Seven Deadly Innocent Frauds (DIFs) of Economic Policy

A great article on the #MintTheCoin campaign; which is a proposal to side-step the US government’s self-imposed (and weaponised) debt ceiling by having the government instruct the Mint to create a $1 trillion platinum coin. Well worth a read.

Included in the article is some discussion about how Republicans know full well that they are not constrained in their ability to spend, and in fact use crises and sometimes manufacture crises to achieve the political cover needed for the spending, or tax cuts, they desire to undertake. Going back to Reagan, Republicans have used their knowledge of how little fiscal constraint they actually have so as to achieve their political goals, sometimes by nefarious means.

It was then suggested that Reagan learnt this from Donald Rumsfeld, who in turn learnt this from…Warren Mosler! I took the opportunity to ask if it was true.

Warren Mosler is legendary for generosity with his time, and demonstrated this by replying to my low level tweet. To my embarrassment, I later realised the reference to Donald Rumsfeld learning MMT from Warren Mosler had a URL link in the article.

It has been a long time coming for me to read the Deadly Innocent Frauds book. It is free to download as a PDF and I got started on it today.

First impressions of this 2010 publication are positive with a longer review/testimonial from L Randall Wray and then a foreword by James Galbraith. John’s father was John Galbraith, Professor of Economics at Harvard and intellectual opponent to Milton Friedman. James Galbraith’s foreword sets an expectation of an easily approachable book with this paragraph.
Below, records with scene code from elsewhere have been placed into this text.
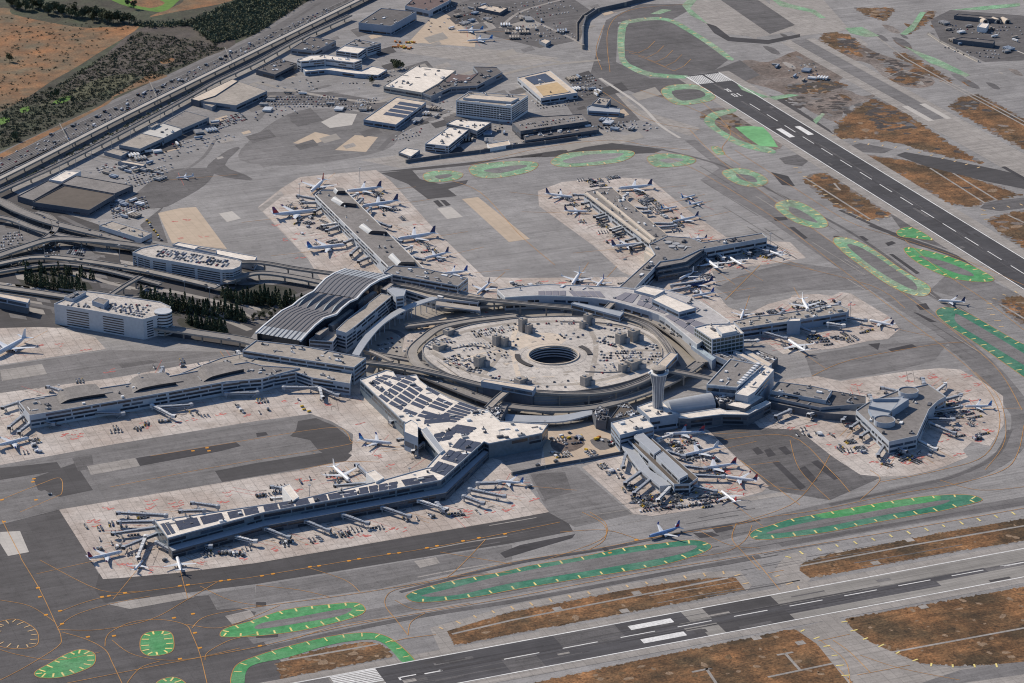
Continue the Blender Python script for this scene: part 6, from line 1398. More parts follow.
plane('n', 'bluewhite', (695, 295), (711, 291.5), 'bluish jet in the shadowed bay behind the lilac terminal')
plane('n', 'white', (679, 279), (694, 270.5), 'white jet in the shadow below the stepped facades')
plane('m', 'darkbody', (688, 285.5), (710, 280), 'dark bodied jet in the shadowed bay below the stepped facades')
plane('n', 'white', (741, 318), (744, 308.5), 'white jet nosed in behind the glass block')
plane('n', 'white', (809, 311), (802, 298), 'white jet on the far side of the eastern pier')
plane('n', 'navy', (868.5, 319.5), (894, 324.5), 'jet with a dark tail at the tip of the eastern pier')
plane('n', 'white', (786, 338.5), (807, 352), 'white jet on the near side of the eastern pier')
plane('m', 'rednavy', (664, 433.5), (705, 430.5), 'long white jet with a red tail, nearest the barrel vault')
plane('m', 'white', (681, 455.6), (719, 446), 'white jet, second from the top right of the short brown roofed pier')
plane('m', 'rednavy', (694, 469), (737, 462.7), 'white jet with a red tail, middle right of the short brown roofed pier')
plane('n', 'rednavy', (724, 476), (758, 480), 'white jet with red and navy tail, fourth on the right of the brown roofed pier')
plane('r', 'red', (720.3, 490), (737, 502), 'small white jet lowest on the right of the short brown roofed pier')
plane('n', 'sky', (965.4, 405.5), (991, 404.5), 'lone jet parked right of the star shaped pier head')
plane('n', 'blue', (392, 443), (358.5, 438.5), 'jet with a blue tail in the crook of the solar roofed terminal')
plane('n', 'white', (351, 482), (332, 465), 'white jet nosed in behind the solar roofed pier')
plane('n', 'purple', (122.5, 551), (87.5, 558), 'jet with a dark red tail at the left end of the solar roofed pier')
plane('r', 'white', (143, 559), (134, 569), 'small white jet at the lower left corner of the solar roofed pier')
plane('n', 'white', (177, 556), (181, 570), 'white jet nosed in below the left end of the solar roofed pier')
plane('n', 'blue', (496, 480), (523, 481.5), 'jet with a blue tail at the right end of the solar pier apron')
plane('n', 'bluewhite', (29.5, 437.5), (-6, 446), 'jet at the left frame edge by the tip of the southern pier')
plane('w', 'white', (-6, 356), (26.6, 338), 'big white jet at the left frame edge below the left garage')
plane('n', 'bluebody', (648.5, 536.5), (680, 526.5), 'blue jet with an orange belly taxiing above the long teal island', 'airliners taxiing')
plane('n', 'navy', (938, 299.5), (965.5, 301), 'white jet taxiing between two mint islands near the far runway', 'airliners taxiing')
plane('m', 'sky', (461, 30), (480, 29), 'blue and white freighter on the cargo apron at the top, upper of two', 'freighters on the cargo apron')
plane('m', 'sky', (470, 40), (490, 38), 'blue and white freighter on the cargo apron at the top, lower of two', 'freighters on the cargo apron')
plane('r', 'white', (180, 176.5), (190, 175), 'small white jet on the dark apron right of the dark warehouse', 'small jets on the western apron')

# ================================================================ JET BRIDGES
jb_w = mat('bridge_metal', (.34, .365, .40), rough=.5, v1=.06, s1=.1, v2=.1, s2=.5); jb_d = mat('bridge_bellows', (.05, .05, .055)); jb_l = mat('pale_bridge_metal', (.66, .66, .65), rough=.5, v1=.05, s1=.1, v2=.08, s2=.5)
def jet_bridge(label, group, p0, p1, light=False, h=5.2):
    m = jb_l if light else jb_w
    a, b = at(*p0, h), at(*p1, h); d = b-a; d.z = 0; L = d.length; ang = math.atan2(d.y, d.x); u = d.normalized()
    r = tag(empty('jet_bridge', (a.x, a.y, 0), ang), label, 'jet bridge', group)
    mb = MB(); mb.tube((0, 0, h-1.4), (0, 0, h+2.2), 2.6, 2.6, m, 12); mb.tube((0, 0, 0), (0, 0, h-1.2), .8, .8, m, 8); mb.tube((0, 0, h+2.2), (0, 0, h+2.9), 2.7, .4, m, 12); o = mb.build('rotunda', None); o.parent = r
    segs = ((.03, .42, 3.3, 3.2), (.40, .72, 3.0, 2.9), (.70, .95, 2.7, 2.6))
    for t0, t1, w_, hh in segs:
        mb = MB(); mb.box((L*(t0+t1)/2, 0, h-1.1), (L*(t1-t0), w_, hh), 0, m)
        for s in (-1, 1): mb.box((L*(t0+t1)/2, s*(w_/2+.02), h), (L*(t1-t0)*.94, .06, .8), 0, a_dark)
        for k in range(int(L*(t1-t0)/3)): mb.box((L*t0+1.5+k*3, 0, h-1.1+hh), (.25, w_+.1, .16), 0, jb_w)
        o = mb.build('tunnel', None); o.parent = r
    mb = MB(); mb.box((L*.97, .6, h-1.3), (4.4, 4.2, 3.4), .5, m); mb.box((L*.97+1.4, 1.9, h-1.1), (1.6, 3.6, 3.1), .5, jb_d); o = mb.build('cab', None); o.parent = r
    mb = MB()
    for s in (-1, 1): mb.tube((L*.78, s*1.5, .8), (L*.78, s*1.5, h-.6), .28, .28, m, 6); mb.tube((L*.78-.3, s*1.7, .7), (L*.78+.3, s*1.7, .7), .1, .1, a_dark, 8); mb.box((L*.78, s*1.7, 0), (1.3, .6, 1.3), 0, a_dark)
    mb.box((L*.78, 0, .8), (1., 4., .5), 0, m); o = mb.build('wheel_column', None); o.parent = r
    mb = MB(); mb.beam([(L*.93, -2.2, h-1), (L*.93-5.5, -2.2, .3)], .9, .25, jb_l); o = mb.build('stair', None); o.parent = r
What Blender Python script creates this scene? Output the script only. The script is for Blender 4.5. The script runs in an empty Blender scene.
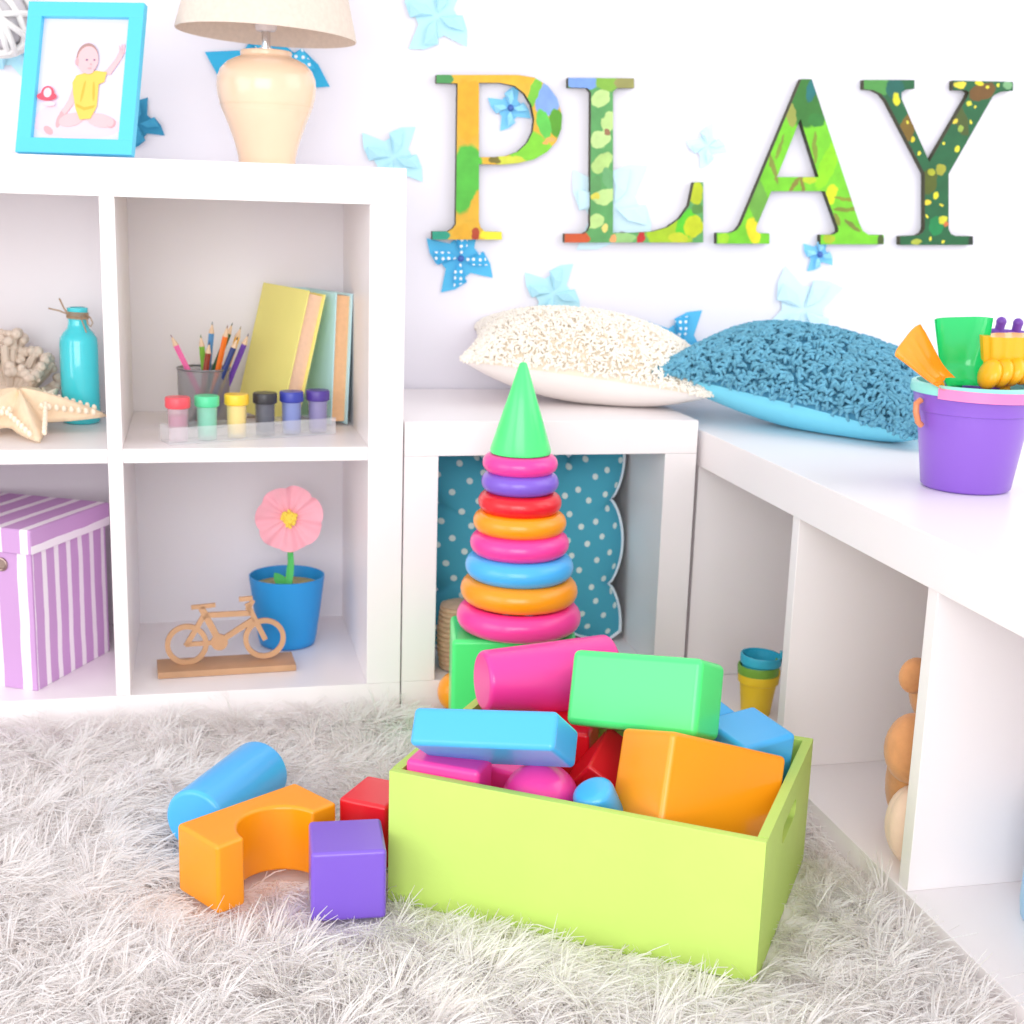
import bpy, bmesh, math, random
import numpy as np
from mathutils import Vector, Matrix, Euler
from mathutils.geometry import tessellate_polygon
random.seed(7)
PI = math.pi
SC = bpy.context.scene
COL = SC.collection
LETTERS = {
 'P': {'o': [0.0977, 0.9451], 'pts': [[-0.0, -0.0], [0.1332, 0.0067], [0.1601, 0.004], [0.1836, -0.0076], [0.2001, -0.0265], [0.2096, -0.0537], [0.2089, -0.0745], [0.2017, -0.0943], [0.1864, -0.1117], [0.1646, -0.1246], [0.1376, -0.1317], [0.1082, -0.1351], [0.0725, -0.1354], [0.0748, -0.2264], [0.0775, -0.2362], [0.0846, -0.2426], [0.1138, -0.2428], [0.1142, -0.2551], [-0.0021, -0.258], [-0.0024, -0.2449], [0.0239, -0.2442], [0.0316, -0.2393], [0.0363, -0.2321], [0.0344, -0.0113], [0.0002, -0.0125]], 'hole': [[0.0693, -0.0087], [0.1045, -0.007], [0.1279, -0.0103], [0.1448, -0.0213], [0.1572, -0.039], [0.1628, -0.0603], [0.1611, -0.0811], [0.1523, -0.0991], [0.137, -0.1136], [0.1176, -0.1208], [0.0956, -0.1235], [0.0722, -0.1244]], 'bl': [[0.0525, -0.0493, 0.0236, 0.0519, 0, (238, 172, 36)], [0.1043, -0.0015, 0.0661, 0.0076, 0, (232, 180, 48)], [0.0502, -0.1594, 0.0286, 0.0549, 0.15, (84, 186, 62)], [0.0672, -0.2148, 0.0106, 0.0385, 0.2, (226, 176, 50)], [0.0473, -0.2459, 0.0144, 0.0144, 0, (226, 170, 40)], [0.0113, -0.2506, 0.0173, 0.0096, 0, (38, 160, 132)], [0.0991, -0.2494, 0.0223, 0.0087, 0, (246, 226, 52)], [0.069, -0.2487, 0.0068, 0.0125, 0.3, (178, 66, 36)], [0.0124, -0.0052, 0.015, 0.0112, 0, (74, 150, 84)], [0.1566, -0.1091, 0.0528, 0.0288, 0.5, (126, 206, 52)], [0.1227, -0.128, 0.0288, 0.0077, 0, (206, 212, 66)], [0.0982, -0.128, 0.0096, 0.0057, 0, (120, 110, 40)], [0.1881, -0.0248, 0.022, 0.0334, 0.5, (128, 164, 226)], [0.1605, -0.0215, 0.0076, 0.0286, 0.35, (120, 196, 60)], [0.2006, -0.0656, 0.0115, 0.024, -0.2, (88, 158, 40)], [0.1799, -0.0688, 0.0115, 0.024, -0.35, (98, 200, 80)], [0.1888, -0.0939, 0.0125, 0.0038, -0.3, (240, 170, 90)]], 'base': (224, 176, 52)}, 
 'L': {'o': [0.3153, 0.9515], 'pts': [[-0.0, -0.0], [0.1123, 0.0047], [0.1131, -0.0106], [0.0834, -0.012], [0.0772, -0.0188], [0.0883, -0.2457], [0.1218, -0.2448], [0.1581, -0.2419], [0.1849, -0.2339], [0.206, -0.2187], [0.221, -0.1969], [0.2275, -0.158], [0.2438, -0.1574], [0.2503, -0.2577], [0.0046, -0.2637], [0.0041, -0.2493], [0.0371, -0.2484], [0.0445, -0.2434], [0.0477, -0.2347], [0.0396, -0.0206], [0.0334, -0.0144], [0.0006, -0.0151]], 'hole': None, 'bl': [[0.0561, -0.0295, 0.0173, 0.012, -0.5, (190, 222, 142)], [0.0719, -0.0659, 0.0116, 0.0165, 0.3, (184, 216, 136)], [0.0581, -0.0945, 0.0175, 0.0136, -0.4, (192, 222, 146)], [0.0639, -0.1318, 0.0214, 0.0127, -0.8, (180, 214, 128)], [0.0544, -0.1676, 0.0098, 0.0146, 0.2, (90, 150, 88)], [0.0763, -0.1574, 0.0098, 0.0195, -0.4, (106, 168, 110)], [0.0716, -0.1871, 0.0206, 0.0127, -0.3, (188, 220, 140)], [0.0571, -0.2272, 0.0157, 0.0118, -0.4, (186, 218, 136)], [0.0553, -0.1876, 0.0068, 0.0059, 0, (214, 206, 80)], [0.074, -0.2388, 0.0059, 0.0069, 0, (232, 214, 120)], [0.0706, -0.0823, 0.0048, 0.0058, 0, (150, 110, 80)], [0.023, -0.0057, 0.0259, 0.0134, 0, (120, 158, 224)], [0.069, -0.0053, 0.0221, 0.0125, 0, (132, 182, 66)], [0.0976, -0.0039, 0.0174, 0.0125, 0, (150, 148, 86)], [0.0247, -0.2565, 0.0245, 0.0118, 0, (202, 86, 42)], [0.1068, -0.2544, 0.0218, 0.0089, 0, (150, 196, 120)], [0.0888, -0.2558, 0.0069, 0.0069, 0, (230, 160, 100)], [0.1378, -0.2517, 0.0069, 0.0129, 0.3, (192, 42, 42)], [0.1896, -0.2431, 0.0424, 0.0349, 0, (166, 200, 30)], [0.2178, -0.2301, 0.017, 0.0279, 0.3, (88, 200, 36)], [0.2329, -0.1762, 0.0119, 0.0199, 0, (184, 198, 30)], [0.2372, -0.2027, 0.011, 0.009, 0, (86, 140, 60)], [0.2311, -0.2307, 0.017, 0.018, 0, (196, 208, 22)], [0.2059, -0.251, 0.018, 0.009, 0, (196, 206, 40)]], 'base': (92, 160, 92)}, 
 'A': {'o': [0.7247, 0.9698], 'pts': [[0.0, 0.0], [0.0185, 0.0009], [0.1288, -0.2351], [0.1374, -0.249], [0.149, -0.2553], [0.1782, -0.2545], [0.1798, -0.271], [0.0588, -0.2739], [0.0574, -0.2576], [0.0825, -0.2564], [0.0904, -0.2513], [0.09, -0.2459], [0.0592, -0.1833], [-0.0407, -0.1866], [-0.0631, -0.2457], [-0.0636, -0.2543], [-0.0575, -0.2579], [-0.0388, -0.2574], [-0.0374, -0.2751], [-0.1341, -0.2774], [-0.1353, -0.2593], [-0.111, -0.2587], [-0.0998, -0.2542], [-0.0923, -0.2444]], 'hole': [[0.0031, -0.0643], [-0.0321, -0.1625], [0.0453, -0.1598]], 'bl': [[0.0126, -0.0328, 0.0404, 0.0458, 0, (52, 118, 44)], [0.021, -0.0144, 0.0097, 0.0215, 0.3, (28, 112, 112)], [-0.015, -0.0574, 0.0097, 0.0215, -0.3, (150, 158, 72)], [0.033, -0.0656, 0.0162, 0.0108, 0, (50, 126, 50)], [-0.064, -0.2032, 0.0185, 0.0598, -0.42, (108, 170, 62)], [-0.0425, -0.1419, 0.0038, 0.0325, -0.4, (130, 142, 54)], [-0.0303, -0.1126, 0.0032, 0.0216, 0.3, (126, 150, 50)], [0.0016, -0.1735, 0.0038, 0.0164, 0.6, (136, 128, 50)], [0.0155, -0.1715, 0.0033, 0.0142, -0.2, (136, 128, 50)], [0.0341, -0.1127, 0.0044, 0.0272, -0.1, (128, 150, 46)], [0.0298, -0.1657, 0.0131, 0.0066, 0, (186, 206, 40)], [-0.0689, -0.2539, 0.012, 0.024, -0.3, (226, 216, 26)], [-0.1231, -0.2686, 0.0109, 0.0087, 0, (160, 214, 40)], [0.0704, -0.1883, 0.011, 0.0187, 0.2, (206, 222, 24)], [0.0602, -0.1407, 0.0142, 0.0437, 0.35, (140, 216, 20)], [0.098, -0.1955, 0.0221, 0.0033, 0.1, (138, 150, 40)], [0.1026, -0.2131, 0.0243, 0.0039, 0.0, (126, 142, 44)], [0.116, -0.2409, 0.0189, 0.0044, 0.6, (120, 132, 50)], [0.0862, -0.2309, 0.0039, 0.0122, -0.4, (130, 140, 50)], [0.0742, -0.2648, 0.0122, 0.0078, 0, (170, 190, 40)], [0.173, -0.264, 0.0056, 0.0112, 0, (70, 90, 40)]], 'base': (118, 204, 38)}, 
 'Y': {'o': [0.8397, 0.974], 'pts': [[-0.0, -0.0], [0.0951, 0.0047], [0.0966, -0.0099], [0.0806, -0.0117], [0.0727, -0.0173], [0.0738, -0.0278], [0.1383, -0.1315], [0.1995, -0.0187], [0.2023, -0.0112], [0.1957, -0.0072], [0.1713, -0.0084], [0.1695, 0.0073], [0.2859, 0.011], [0.2877, -0.0039], [0.2637, -0.0066], [0.2497, -0.0142], [0.178, -0.15], [0.1888, -0.2456], [0.1941, -0.2537], [0.2046, -0.2574], [0.2385, -0.2565], [0.2404, -0.2721], [0.0969, -0.2755], [0.0953, -0.2601], [0.1297, -0.2581], [0.1379, -0.2535], [0.142, -0.2457], [0.1319, -0.1517], [0.0467, -0.0327], [0.0348, -0.0212], [0.0193, -0.0157], [0.0014, -0.015]], 'hole': None, 'bl': [[0.0287, -0.008, 0.0326, 0.0152, 0, (76, 146, 68)], [0.0607, -0.0111, 0.0186, 0.0164, 0.3, (20, 96, 84)], [0.0887, -0.0783, 0.0154, 0.0496, 0.5, (118, 92, 22)], [0.2279, -0.0083, 0.0255, 0.0144, -0.3, (108, 74, 26)], [0.1902, -0.0553, 0.0111, 0.0333, -0.5, (70, 86, 34)], [0.1407, -0.1649, 0.0167, 0.0223, 0, (80, 92, 20)], [0.1645, -0.2407, 0.0158, 0.0169, 0, (16, 130, 70)], [0.1619, -0.1441, 0.01, 0.01, 0, (160, 160, 50)], [0.1439, -0.1485, 0.0061, 0.0067, 0, (170, 176, 40)], [0.2043, -0.0281, 0.0055, 0.0055, 0, (206, 206, 60)], [0.1933, -0.0723, 0.0056, 0.0056, 0, (150, 176, 70)], [0.1899, -0.1069, 0.005, 0.0061, 0, (214, 214, 50)], [0.1569, -0.1883, 0.0062, 0.0062, 0, (222, 214, 40)], [0.1421, -0.2008, 0.0062, 0.0045, 0, (226, 206, 50)], [0.1757, -0.2294, 0.0084, 0.0073, 0, (206, 206, 50)], [0.1833, -0.2358, 0.0045, 0.0045, 0, (200, 110, 60)], [0.1272, -0.2692, 0.0113, 0.0056, 0, (170, 180, 60)], [0.0637, -0.0293, 0.0066, 0.0109, 0, (216, 212, 40)], [0.2201, 0.0056, 0.0077, 0.0044, 0, (232, 214, 40)], [0.1825, 0.0006, 0.0121, 0.0066, 0, (226, 206, 60)], [0.1013, -0.0943, 0.0044, 0.0039, 0, (222, 206, 40)], [0.1809, -0.0611, 0.0044, 0.0044, 0, (222, 200, 60)], [0.2362, 0.0, 0.0033, 0.0033, 0, (230, 220, 60)], [0.2105, -0.0598, 0.0028, 0.0028, 0, (230, 220, 60)], [0.163, -0.0982, 0.0028, 0.0028, 0, (230, 220, 60)], [0.1172, -0.1172, 0.0028, 0.0028, 0, (230, 220, 60)], [0.1447, -0.2248, 0.0028, 0.0028, 0, (230, 220, 60)], [0.1699, -0.2048, 0.0028, 0.0028, 0, (230, 220, 60)], [0.1545, -0.263, 0.0034, 0.0034, 0, (230, 220, 60)], [0.18, -0.268, 0.0034, 0.0034, 0, (230, 220, 60)], [0.2362, -0.2638, 0.0068, 0.0091, 0, (36, 50, 40)], [0.2575, 0.0032, 0.0033, 0.0033, 0, (220, 220, 60)], [0.2163, -0.0355, 0.0028, 0.0028, 0, (220, 210, 60)], [0.0903, -0.065, 0.0028, 0.0028, 0, (220, 210, 60)], [0.2761, 0.0041, 0.0078, 0.0067, 0, (120, 170, 120)]], 'base': (26, 94, 54)}}

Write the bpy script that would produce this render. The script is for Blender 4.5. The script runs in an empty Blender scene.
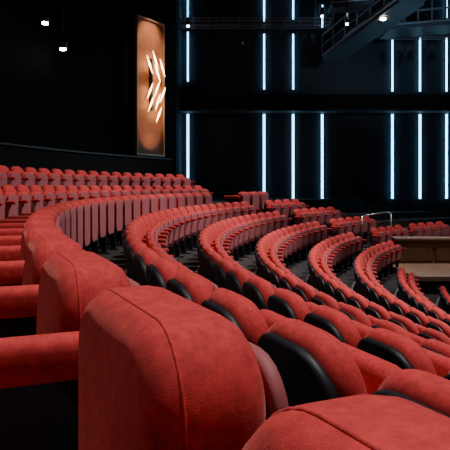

The common thread tying these themes together is simplicity itself. It’s that modern money is a spreadsheet! It works by computer! When government spends or lends, it does so by adding numbers to private bank accounts. When it taxes, it marks those same accounts down. When it borrows, it shifts funds from a demand deposit (called a reserve account) to savings (called a securities account). And that for practical purposes is all there is. The money government spends doesn’t come from anywhere, and it doesn’t cost anything to produce. The government therefore cannot run out.

The first words from Warren (the Prologue) describe Professor John Galbraith, how he (John) was the source of the the phrase “innocent fraud” and how he believed, as Keynes did, in the power of public spending, AKA fiscal policy. Sadly the history on this has been written and Milton Friedman and his Monetarists won the day, along with their belief that monetary policy, the actions of the central bank, was a better tool for controlling inflation in the economy.

Mosler also sets the historical scene describing the 70’s oil crisis as the deciding factor in the Monetarists victory. The oil crisis caused inflation coupled with stagnating economic growth – so called “stagflation” – but the reason for this from Mosler’s perspective was simply cost-push inflation caused by the oil cartel (i.e. monopoly) raising prices which in turn caused inflation. Because oil is such an important input into the economy, the inflationary and stagnating effects were felt economy wide. The ultimate resolution was increased supply, which is just what you would expect with a cost-push inflation event. As easy to understand as this might be, this is not the mainstream economics (neo-classical) view of inflation in the 70s and the oil crisis.

The reason Mosler wrote this book is stated as…

This book’s purpose is to promote the restoration of American prosperity.


How are you going to pay for it???!!!

This is the killer question, the one no one gets right, and getting the answer to this question right is the core of the public purpose behind writing this book.

But I’ve now stepped in to the first of the seven deadly innocent frauds. Something I’ll take notes on another time.